The merits of selling Chrome to a collective of publishers.
Chrome is the world’s most popular digital portal, used by people to bank, manage utilities, conduct commerce, be entertained, and access information. Who controls that portal and the associated data really matters.
If, as many expect, Google is forced to sell its Chrome browser as a result of the DoJ’s successful monopoly case against its dominance in search, it would be a powerful first step in creating a more balanced and competitive digital marketplace.
However, simply selling Chrome to the highest bidder is not the answer. The DoJ must ensure that its divestiture order is structured to ensure that the sale of Chrome doesn’t leave the market in a worse place than it started.
The person with the most money is likely to be a monopolist or someone who will be able to make monopoly profits post-acquisition. A purchaser who is a direct competitor, such as Apple would pay more but create a bigger browser monopoly problem. That also means Microsoft and Mozilla would not be allowed to buy Chrome.
What about others? The challenge is readily highlighted by the rumours about potential buyers, with both Open AI and Perplexity AI allegedly expressing interest in buying the browser.
Given the concerns that are already emerging about the competitive impact of AI harvesting on publishers content it doesn’t take a great leap of imagination to see that an AI business owning the dominant browser would likely mean it would integrate and benefit itself over rivals and cause new, and potentially worse, antitrust issues, distorting competition between different forms of AI.
Clearly, excluding deep-pocketed buyers would impact on the sale value of Chrome, but we would argue that this is a fair price for Google to pay for its years of supernormal monopoly profits. Excluding those who would simply create a new monopoly would open up the market to others who could use Chrome for positive ends.

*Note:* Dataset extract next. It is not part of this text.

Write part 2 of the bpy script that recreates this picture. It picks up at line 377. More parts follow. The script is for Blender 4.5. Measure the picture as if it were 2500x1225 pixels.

The optimal solution would be for the world’s publishers to group together to buy the Chrome access point through which their content reaches their customers. A sufficiently broad publisher ownership would create clear incentives for Chrome to remain as an open and neutral window
A broader collective structure in the form of a trust could be use as the vehicle for Chrome as the Agent of all Users worldwide. It represents vital public infrastructure. Collective ownership would focus on creating a platform that benefits the broadest set of stakeholders and that would secure and open and competitive web in line with DOJ’s obligations.
MOW is campaigning for collective ownership. No existing organisation is suitably setup for such a task. A new entity will be required.
TABLE: Who should the Chrome Browser be sold to?
Organization | Factors to be taken into account? | Should Chrome be sold to them? | |
Do they have the capital? | Do they have a competitive overlap- so combination would reduce competition? Is there an incentive to improve only own products/denial of access to browser APIs + data for rivals issue? | ||
Apple | Yes | Yes-has own browser (Safari/ Webkit) | No |
Microsoft | Yes | Yes- has own browser (Edge based on Chromium) | No |
Mozilla | No | Yes- has own browser (Firefox, and the Gecko engine is one of two significant engine rivals to Chromium) | No |
Vertically integrated platform e.g. Meta | Yes | Yes—would reduce competition/create incentives to only improve own products/ deny access to browser APIs + data to rivals. | No |
AI Company such as Perplexity | Yes | No | |
Two Publishers e.g. New York Times and News Corp jointly | No—could be sold at a lower price | No | |
Co-owned by the Publishers (i.e. trust or collective vehicle) | Possible – depending on number of Publishers | Collective interest in improving browser functionality for all websites. | Yes |
In short, anyone who does not have an interest in denying access to rival.